While the media was full of reports about how the recession affected big business and consumers, it was largely silent on what happened to entrepreneurship. Economists are divided on the matter.

Some believe that recessions have no effect on entrepreneurial activity, arguing that the negative effects of reduced demand are offset by the increased motivation to have one’s own business as a protection against layoffs.

Others believe that the Great Recession actually brought about an upswing in entrepreneurship, as the downturn pushed laid-off workers to pursue their entrepreneurial dreams. A press release announcing a recent report from the Ewing Marion Kauffman Foundation, for example, went so far as to argue, “Rather than making history for its deep recession and record unemployment, 2009 might instead be remembered as the year business startups reached their highest level in 14 years—even exceeding the number of startups during the peak 1999–2000 technology boom.”
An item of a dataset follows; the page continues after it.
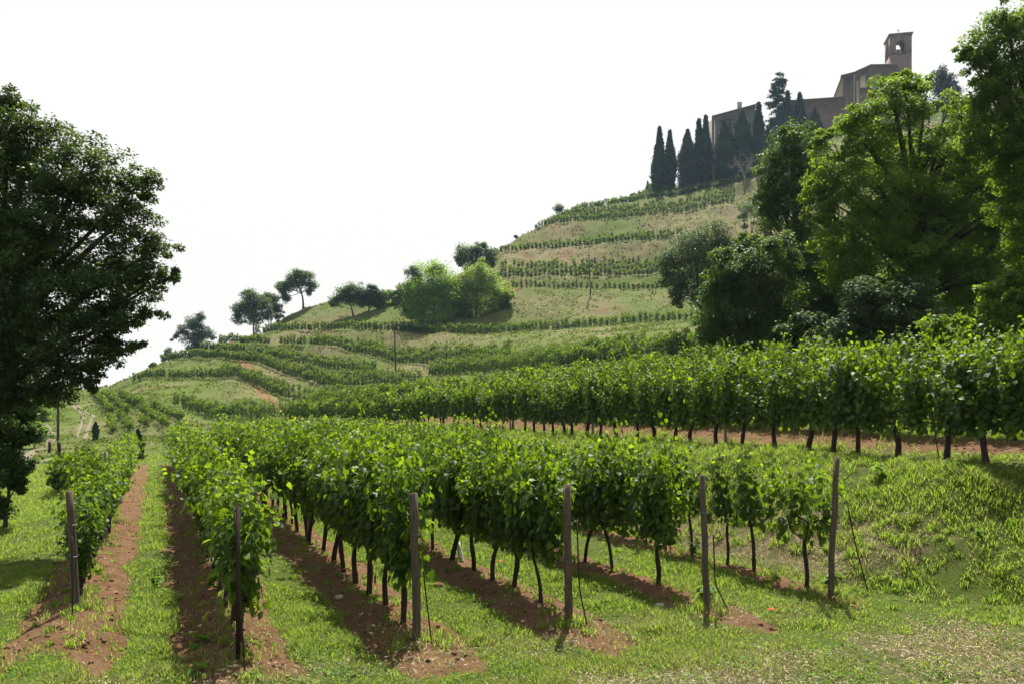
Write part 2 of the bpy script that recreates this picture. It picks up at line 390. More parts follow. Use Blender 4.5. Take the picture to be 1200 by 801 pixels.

Unfortunately, a careful look at the data suggests otherwise. Multiple sources of government and private data show that the Great Recession was actually a time of considerable decline in entrepreneurial activity in the United States.

(full report at link)

The report concludes, "By most available measures, the Great Recession’s effect on entrepreneurship was negative."

Although the report offers no explanations, it would seem to be obvious that the climate favored big over small businesses.